Published online by Cambridge University Press: 28 February 2025
Introduction
In a conference with journalists on 31 May 1985, Margaret Thatcher said that ‘these violent people must be isolated from society’ (qtd in Burgess 1985, 1). Thatcher was talking about football supporters whose behaviour a couple of days previously had contributed to the catastrophe at Heysel Stadium in Brussels leading to the death of 39 mostly Italian spectators. Before the European Cup Final between Liverpool F.C. and Juventus, Liverpool fans charged towards Juventus supporters in an adjacent block, causing a huge number of Italians to press against a wall which collapsed and buried many bodies. The behaviour of Liverpool fans was only one factor contributing to the disaster, however; the ruinous state of the ground and failure on behalf of the authorities to properly segregate rivalling fan groups were also to blame (Frosdick and Marsh 2005, 23). Yet, concern about violence in football stadiums was so common in 1985 that the catastrophe seemed to confirm what many observers, both at home and abroad, had come to expect from English fans. With more than 40 serious incidents in UK stadiums involving deaths and multiple injuries since 1888, the history of football in England and Scotland had always been closely linked to narratives of disaster (Elliott, Frosdick and Smith 1999, 13–14). The reason for most of these incidents was the derelict state of grounds or bad planning, but the figure of the football fan, which for large parts of the public equated with ‘hooligan’ and ‘social pariah’ (Dunn 2020, xvi), made it easy for press reports or politicians to latch onto preconceived notions of football crowds whenever disaster struck (Sandvoss 2005, 2; Piskurek 2018, 2–3).
In her statement to journalists, Thatcher made an interesting link between hooliganism and two other forms of violence in the UK, namely ‘that on the picket lines and [that] in Northern Ireland’ (Burgess 1985, 1).
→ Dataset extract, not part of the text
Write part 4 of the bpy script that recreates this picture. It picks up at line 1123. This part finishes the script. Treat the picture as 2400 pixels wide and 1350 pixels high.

Crucially, moreover, the Prime Minister contrasted the perpetrators of all three types of violence with ‘the good and decent citizens of our society’ (qtd in Burgess 1985, 1). Terrorist violence, especially in the context of the Northern Ireland conflict, was an omnipresent threat in the Britain of 1985, and Thatcher herself narrowly escaped an attack on the Conservative Party Conference in Brighton in October 1984.